103B.005 Fall 2018 The European Economy between the Great War and the Great Recession: Paths to Prosperity from Laissez-Faire Capitalism to Neoliberalism

During the twentieth century, a dizzying variety of economic regimes emerged across Europe. The First World War ushered radical communist and fascist solutions for achieving modern economic growth as the classic liberal model, based on international trade and the gold standard lost legitimacy. The Superpowers directed the reconstruction of their respective spheres of influence after the Second World War, giving rise to the welfare states across Western and Northern Europe and transforming Eastern and Southern Europe into urbanized industrial societies.

103B.004 Fall 2018 Faith and Profit in the Pre-Modern Mediterranean: 300-1600

"In the name of God and good profit.” For the 14th century Italian merchant Francesco Datini, faith and profit were two complementary, not conflicting, aims of life. He was far from alone in his thinking, though not unchallenged. Across many historical societies, there have been tensions between the demands of economic and religious life. Who can I marry, what may I sell, what should I do with money, and how shall I interact with strangers? These questions can become especially acute when representatives of two competing belief systems interact with each other.

103B.003 Fall 2018 Soviet History Through Film and Fiction

We will treat the main themes of Soviet history by focusing on representative films and works of fiction, from canonical Civil War stories to cult movies about the crisis of the 1990s, by way of camp memoirs and World War II melodramas.

103B.002 Fall 2018 The Renaissance, 1340-1700

This seminar will focus on the long Renaissance in Europe with particular attention to historical literature that has been written in the past 25 years. We will be reading a wide selection of both articles and books that are representative of the different tasks and themes of Renaissance historians. This will allow us to map the shifting contours of the field as it has evolved over the past few decades with the goal of understanding the potential future of the Renaissance in the 21stcentury.

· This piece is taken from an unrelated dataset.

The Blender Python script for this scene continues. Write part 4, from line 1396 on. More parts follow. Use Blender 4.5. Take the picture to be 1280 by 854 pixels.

103B.001 Fall 2018 Nazis and Anti-Nazis in the Third Reich

This seminar will focus on central actors for the rise of Nazism in Germany and will introduce contexts and historical developments in which the National Socialists abolished the civil rights of the 1920s in the Weimar Republic and created a political system of repression and violence against all those who did not share their fascist ideology or did not fit into their racist people’s community (Volksgemeinschaft).

103B.003 Spring 2018 History of Nature: From Early Modern Empires to Global Warming

In 1755 the “Great Lisbon Earthquake” triggered a crisis of faith in God across Europe, and shook the foundations of the Portuguese Empire. In summer 2017 the “Lucifer Heatwave” deepened a crisis of faith in modernity and intensified debates about global warming. This course examines the changing meanings of nature in European culture from the seventeenth century to the present day, and the rise of modern environmentalism.

103B.002 Spring 2018 The Caucasus in the Modern Era: "Ethnicities, Empires, and Nations"

This seminar is a historical survey of the Caucasus from the end of the eighteenth century to the present. A number of features characterize this region, three of which deserve some attention. First, the ethnoreligious diversity of its population is remarkable, for many small ethnies have been able to survive there for centuries in often adverse conditions. Second, the region is also best understood as a corridor through which numerous invasions have passed, often leaving behind them masses of settlers.

103B.001 Spring 2018 Food in Europe, 1500-1950

The history of food as a recognized subfield is relatively young. Sociologists and anthropologists discovered it well before historians did. And yet, food lies at the basis, not only of human survival, but of all political, social, economic and cultural systems. The viability of every state rests on the adequate provisioning of subjects, particularly in the urban metropolis, but also in the military. Grain supplies have always been one of the most basic tests of the mobilizing capacity of the state. Management of dearth in staple goods is no less important in maintaining social cohesion.

101.005 Spring 2018 Topics in Modern European History: 1789 to the Present.

This writing seminar is open to all students planning to write their thesis on a topic related to ‘Late Modern Europe.’ While all topics are welcome, those particularly interested in the region of Russia, Eurasia, or Eastern Europe, as well as those with an emphasis on cultural history, are especially encouraged to register. We will meet during the first few weeks to discuss research and writing strategies, formulate reading lists, and identify primary source bases.

101.004 Spring 2018 Topics in Modern European History, 1789 to the Present

This seminar will guide students through the process of completing a senior thesis in a topic in modern European history, with a geographical focus on Western Europe. Our focus will be the research and writing process, ranging from the feasibility of research topics, historiography, methodology, and analysis, but with an extra emphasis on the practicalities of writing research papers. Students should contact the professor in advance of the seminar to discuss possible topics and, if possible, research questions.